Tuesday, May 12, 2009

Exam Review: Servon, Chapter 8

Which Seattle residents were less likely to have access to computers (page 201)? Compare these statistics with the Collins family. How many of these characteristics did the Collins family share?

African Americans in Seattle had significantly less access than compared to Caucasians and Asian-Americans. 35% of African Americans did not have access to the Internet at the time of the study, and only 52% of African American respondents had a computer at home. More than half of the people without computer access were over the age of 65, 68% had low incomes, and 36% had a high school education or less. These statistics go along very well with the Collins family -- they were African American, low-income, and the parents had a high school education or less.

Be able to describe some of the solutions that various organizations in Seattle designed to help close the digital divide. Would any of these solutions benefit the Collins family in Chicago? If so, which ones?

  • Citizens' Telecommunications and Technology Advisory Board: use money from the Citizens' Literacy and Access Fund to create a citywide IT planning position within the Department of Information Technology (formerly Department Technology Division).
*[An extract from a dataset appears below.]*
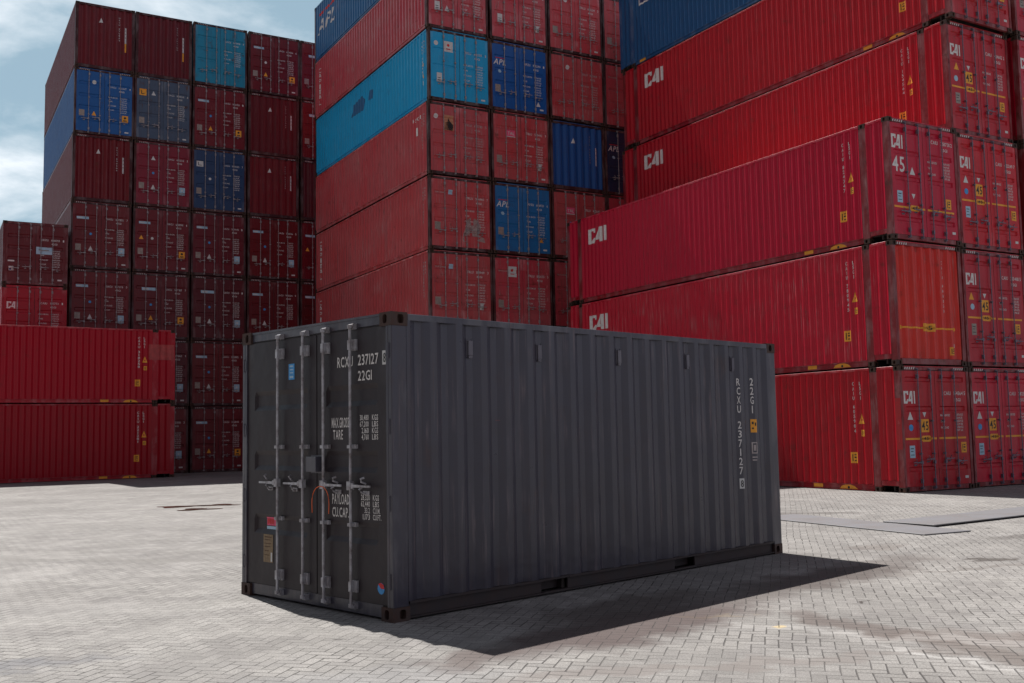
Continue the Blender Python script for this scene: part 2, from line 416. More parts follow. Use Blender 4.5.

This made Seattle the first city to have a community technology planner.
  • The Citizens' Literacy and Access Fund also includes a Technology Matching Fund, which gives money to increase access, support IT training, and/or "encourage IT applications that support neighborhood planning and action" to organizations that provide their own volunteer labor, materials, professional services, or want donations matched.
  • Information Technology Indicator Project: aims to build a "technology healthy community," in which technology enhances the local economy, is equitable and affordable, meets needs and solves social issues, promotes relationship-building and community development, and supports the "sustainability of residents' quality of life."
  • NNC: helped establish more than fifty CLCs (computer learning centers) in Washington. The long terms goals are to provide each center with internet access, to form alliances with small businesses, to make all centers accessible to the elderly and disabled, and to establish a software clearinghouse.
The Collins family likely would have benefitted from the Information Technology Indicator Project (meets needs, solves social issues, supports residents' quality of life), the CLCs started by the NNC (with internet access, finding jobs or getting a GED/college degree would have been easier), and possibly the different projects supported by the CLAF (like the IT training).